Quantcast
Harper tightens his grip on media message control – Metro US

Harper tightens his grip on media message control

Anyone who has worked with Stephen Harper will tell you his top priority is message control. Control the message and you control outcomes.

That’s why, upon becoming prime minister in 2006, he put in place the most all-encompassing vetting system Ottawa had ever seen. Nothing could go out, not even the most minor of communications, without approval from head office.

But to control the message, you have to have influence in the media. So how’s this for a coup? Harper now has one of his former directors of communications, Kory Teynecke, as de facto boss of Sun Media coverage. The same Teynecke is also leading the bid from the same organization to create a new conservative television network.

On the newspaper side, Teynecke has already overhauled Sun Media’s Ottawa bureau. Several good reporters have been moved out. The replacements are good reporters as well. But anyone who doesn’t think they will be under pressure to provide a lot of Conservative spin is deluding themselves. The changes were made for a purpose, and the purpose was hardly to have the new hires rushing out to hold the government’s feet to the fire.

On the TV side, the new network needs regulatory approval to get up and running. The CRTC will be under tremendous pressure to provide it. As has been demonstrated, Harper does not take kindly to tribunals or commissions that go against his wishes. Those who sit on them can be replaced or have their decisions overturned. Chances of the PM standly idly by and watching this network proposal get shelved are next to nil.
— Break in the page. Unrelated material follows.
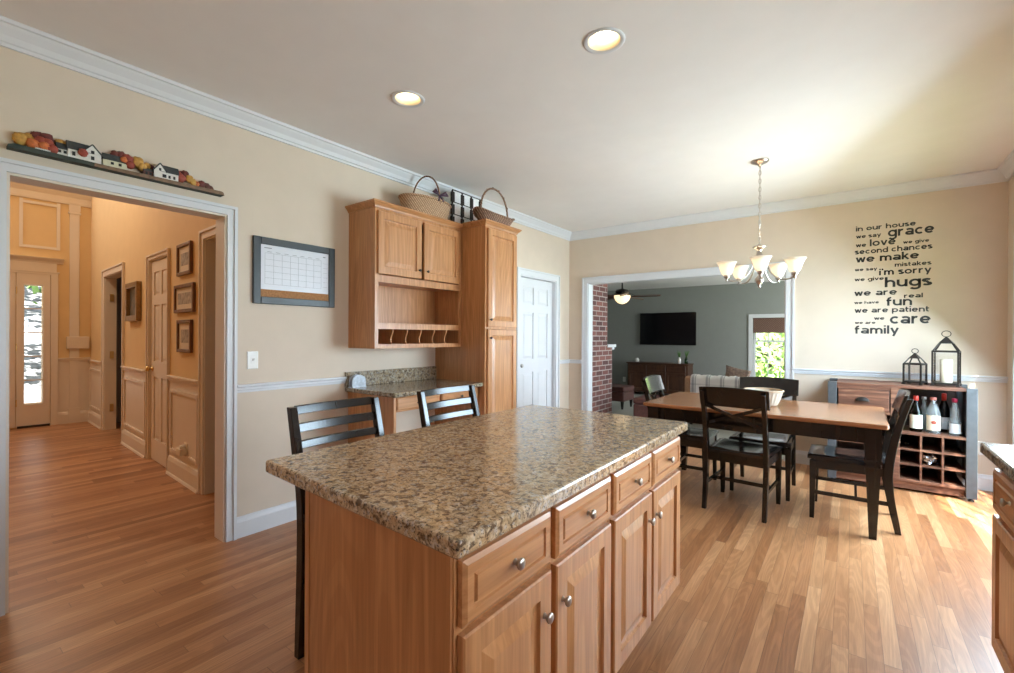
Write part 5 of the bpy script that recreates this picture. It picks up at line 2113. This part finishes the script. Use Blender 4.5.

The new network won’t be as biased as Fox News in the United States, its promoters claim. But in attacking the work of the CBC’s Don Newman, they showed their true colours. If they had one-half the experience, the depth and the erudition of Newman, they should consider themselves lucky.

Having one of his former promoters running Sun Media is just one of two great media turns for the prime minister. The other was the recent auction of the Canwest newspapers. Just when it looked like the conservative flagship, The National Post, and the chain’s other big-city newspapers were about to be taken over by liberally inclined buyers, Canwest’s Paul Godfrey came to the rescue with an 11th-hour bid that will keep the papers in the conservative stable.

The prime minister stood on the verge of losing the media balance of power in the country. Not only has he maintained it, he has now increased it.

Lawrence Martin is a journalist and author of 10 books who writes about national affairs from Ottawa.